Wieso bietet sich Leopard 2 an?
Der Kampfpanzer bietet sich für einen größeren europäischen Pool an, in dem mehrere Staaten einige Fahrzeuge bereitstellen. Denn Leopard 2 wird in Europa verbreitet genutzt, sodass Staaten wie Schweden, Finnland, Dänemark, Norwegen, Polen oder Spanien genügend Ersatzteile, Munition und Spezialwerkzeuge stellen könnten. Einige der Nato-Staaten könnten der Ukraine zudem überzählige Fahrzeuge abgeben, zumal sie derzeit ihre Panzertruppe erneuern.
Was ist denn nun das Problem der Politik?
Um Lieferungen von Leopard 2 wird tatsächlich schon nach dem achten Tag seit Kriegsausbruch politisch gestritten. Staaten wie Polen wollen die Kampfpanzer der Ukraine übergeben, aber sie benötigen dafür die Exporterlaubnis vom Herstellerland Deutschland.
Dass die Regierung unter Kanzler Olaf Scholz diese bislang nicht erteilte und sich auch bedeckt hält, ob man eigene Kampfpanzer liefere, verärgert Deutschlands Partner zunehmend. Polens Ministerpräsident Mateusz Morawiecki kündigte jetzt gar an, notfalls auch ohne Zustimmung Deutschlands Leopard-Panzer an die Ukraine zu liefern. Die deutsche Außenministerin Anna-Lena Baerbock erklärte, dem werde man sich nicht entgegenstellen. Auch Finnland will aus eigenen Beständen Kampfpanzer an die Ukraine abgeben.
Wieso zögert Olaf Scholz?
Jedenfalls nicht aus völkerrechtlichen Bedenken, denn die Lieferung von Leopard-Panzern würde Deutschland und seine Verbündeten völkerrechtlich nicht zur Kriegspartei machen.

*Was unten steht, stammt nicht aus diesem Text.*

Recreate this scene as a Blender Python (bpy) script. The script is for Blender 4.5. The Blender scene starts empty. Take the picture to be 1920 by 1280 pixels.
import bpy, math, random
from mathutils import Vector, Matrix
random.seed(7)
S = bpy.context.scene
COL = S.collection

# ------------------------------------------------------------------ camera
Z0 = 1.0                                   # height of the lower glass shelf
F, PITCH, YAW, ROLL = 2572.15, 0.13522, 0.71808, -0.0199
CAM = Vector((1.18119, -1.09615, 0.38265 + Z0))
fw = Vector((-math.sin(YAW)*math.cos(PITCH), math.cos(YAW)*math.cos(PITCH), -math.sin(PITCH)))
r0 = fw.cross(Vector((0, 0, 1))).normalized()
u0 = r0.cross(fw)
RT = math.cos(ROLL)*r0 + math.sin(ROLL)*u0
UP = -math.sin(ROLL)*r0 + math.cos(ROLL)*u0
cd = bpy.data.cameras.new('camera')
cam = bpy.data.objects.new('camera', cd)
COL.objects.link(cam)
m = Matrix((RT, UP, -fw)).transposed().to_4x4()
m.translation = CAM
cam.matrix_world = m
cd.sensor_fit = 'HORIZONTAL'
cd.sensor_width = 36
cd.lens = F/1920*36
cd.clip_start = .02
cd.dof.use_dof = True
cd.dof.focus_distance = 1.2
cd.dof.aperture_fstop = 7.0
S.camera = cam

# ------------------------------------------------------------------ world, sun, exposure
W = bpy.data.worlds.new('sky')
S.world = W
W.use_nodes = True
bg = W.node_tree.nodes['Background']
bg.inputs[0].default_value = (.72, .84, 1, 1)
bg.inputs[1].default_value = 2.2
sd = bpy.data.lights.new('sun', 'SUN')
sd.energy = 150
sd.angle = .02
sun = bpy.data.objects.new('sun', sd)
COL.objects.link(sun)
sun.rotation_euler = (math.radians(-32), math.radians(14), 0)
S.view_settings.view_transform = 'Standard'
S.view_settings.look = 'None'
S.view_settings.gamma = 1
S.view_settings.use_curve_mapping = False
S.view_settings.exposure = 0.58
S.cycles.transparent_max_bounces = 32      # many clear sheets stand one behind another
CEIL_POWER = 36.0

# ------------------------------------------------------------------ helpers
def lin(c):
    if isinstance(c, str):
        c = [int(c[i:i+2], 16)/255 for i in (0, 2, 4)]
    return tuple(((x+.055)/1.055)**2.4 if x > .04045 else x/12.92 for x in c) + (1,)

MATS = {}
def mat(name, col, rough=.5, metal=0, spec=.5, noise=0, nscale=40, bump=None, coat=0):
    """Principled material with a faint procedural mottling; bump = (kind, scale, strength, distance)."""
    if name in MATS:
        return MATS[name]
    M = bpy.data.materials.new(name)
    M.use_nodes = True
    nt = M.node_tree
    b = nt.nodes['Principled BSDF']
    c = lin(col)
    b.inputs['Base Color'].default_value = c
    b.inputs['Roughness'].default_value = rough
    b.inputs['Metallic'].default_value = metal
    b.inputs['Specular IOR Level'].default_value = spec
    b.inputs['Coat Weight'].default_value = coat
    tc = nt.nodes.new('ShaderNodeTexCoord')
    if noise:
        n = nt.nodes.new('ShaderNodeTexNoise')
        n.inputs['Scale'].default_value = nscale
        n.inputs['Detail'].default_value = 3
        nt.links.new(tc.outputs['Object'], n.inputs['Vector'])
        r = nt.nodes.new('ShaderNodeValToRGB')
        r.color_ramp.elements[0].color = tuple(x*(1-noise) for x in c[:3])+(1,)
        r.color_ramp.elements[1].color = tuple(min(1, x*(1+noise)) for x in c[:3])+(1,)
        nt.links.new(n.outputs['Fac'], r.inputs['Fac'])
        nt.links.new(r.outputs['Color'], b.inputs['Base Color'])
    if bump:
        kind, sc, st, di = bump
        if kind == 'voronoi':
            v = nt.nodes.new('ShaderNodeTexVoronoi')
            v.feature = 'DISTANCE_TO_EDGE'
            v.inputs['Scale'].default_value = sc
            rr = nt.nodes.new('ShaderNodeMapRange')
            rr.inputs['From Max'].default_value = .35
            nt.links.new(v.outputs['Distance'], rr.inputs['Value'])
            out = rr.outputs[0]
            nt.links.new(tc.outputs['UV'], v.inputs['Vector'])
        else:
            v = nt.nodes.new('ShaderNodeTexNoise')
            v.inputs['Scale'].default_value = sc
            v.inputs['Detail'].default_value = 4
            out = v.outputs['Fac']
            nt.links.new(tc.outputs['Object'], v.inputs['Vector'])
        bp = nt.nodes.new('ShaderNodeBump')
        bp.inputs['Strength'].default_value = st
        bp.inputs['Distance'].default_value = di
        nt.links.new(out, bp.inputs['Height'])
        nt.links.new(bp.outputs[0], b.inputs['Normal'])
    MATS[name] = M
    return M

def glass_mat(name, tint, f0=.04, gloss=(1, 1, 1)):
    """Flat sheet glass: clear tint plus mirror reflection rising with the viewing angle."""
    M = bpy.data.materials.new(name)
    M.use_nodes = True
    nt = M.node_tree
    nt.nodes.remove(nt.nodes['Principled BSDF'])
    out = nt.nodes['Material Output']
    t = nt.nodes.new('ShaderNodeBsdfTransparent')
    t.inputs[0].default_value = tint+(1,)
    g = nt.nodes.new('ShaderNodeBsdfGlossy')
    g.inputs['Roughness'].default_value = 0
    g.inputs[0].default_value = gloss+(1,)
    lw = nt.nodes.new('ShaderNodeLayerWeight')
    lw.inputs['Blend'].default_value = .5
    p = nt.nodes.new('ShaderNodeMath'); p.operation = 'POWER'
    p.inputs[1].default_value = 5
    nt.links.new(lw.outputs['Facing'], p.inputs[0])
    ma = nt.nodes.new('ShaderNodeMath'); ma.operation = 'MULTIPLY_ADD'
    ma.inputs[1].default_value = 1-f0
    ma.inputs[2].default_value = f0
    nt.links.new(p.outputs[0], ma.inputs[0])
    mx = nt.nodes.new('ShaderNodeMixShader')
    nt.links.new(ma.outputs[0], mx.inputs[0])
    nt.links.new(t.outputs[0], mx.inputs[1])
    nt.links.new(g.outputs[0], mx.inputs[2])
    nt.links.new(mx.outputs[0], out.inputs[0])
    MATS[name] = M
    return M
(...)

Tatsächlich ist es bei Leopard 2 wie bei den anderen Waffenlieferungen Deutschlands auch: Man will sich mit den Verbündeten möglichst eng über die Lieferung neuer Waffensysteme abstimmen, und ohne die USA fällt kein Entscheid – "das war bei den Mehrfachraketenwerfern so, bei Patriot-Flugabwehrsystemen und zuletzt bei den Schützenpanzern Marder", wie deutsche Medien schreiben.
Dass Scholz "den qualitativ neuen Schritt bei den Waffenlieferungen" erst gehen wolle, wenn die USA ihrerseits ihre Kampfpanzer "Abrams" lieferten, dementierten Washington und Berlin. Vielmehr misst Scholz Waffenlieferungen an die Ukraine am Prinzip, wonach es keine Alleingänge geben darf. Davon kann allerdings keine Rede mehr sein. Neben Polen und Finnland will Großbritannien Kampfpanzer des Typus Challenger 2 in die Ukraine schicken, Frankreich erwägt die Entsendung von "Leclerc". Die Kritik an und in Berlin wird entsprechend lauter.
So kracht es in der deutschen Ampel-Koalition wegen des Panzer-Pokers mittlerweile gewaltig. Doch noch lässt Kanzler Scholz weiter offen, wann er seine Entscheidung über die Lieferung deutscher Kampfpanzer in die Ukraine treffen und wovon er sie abhängig machen wird.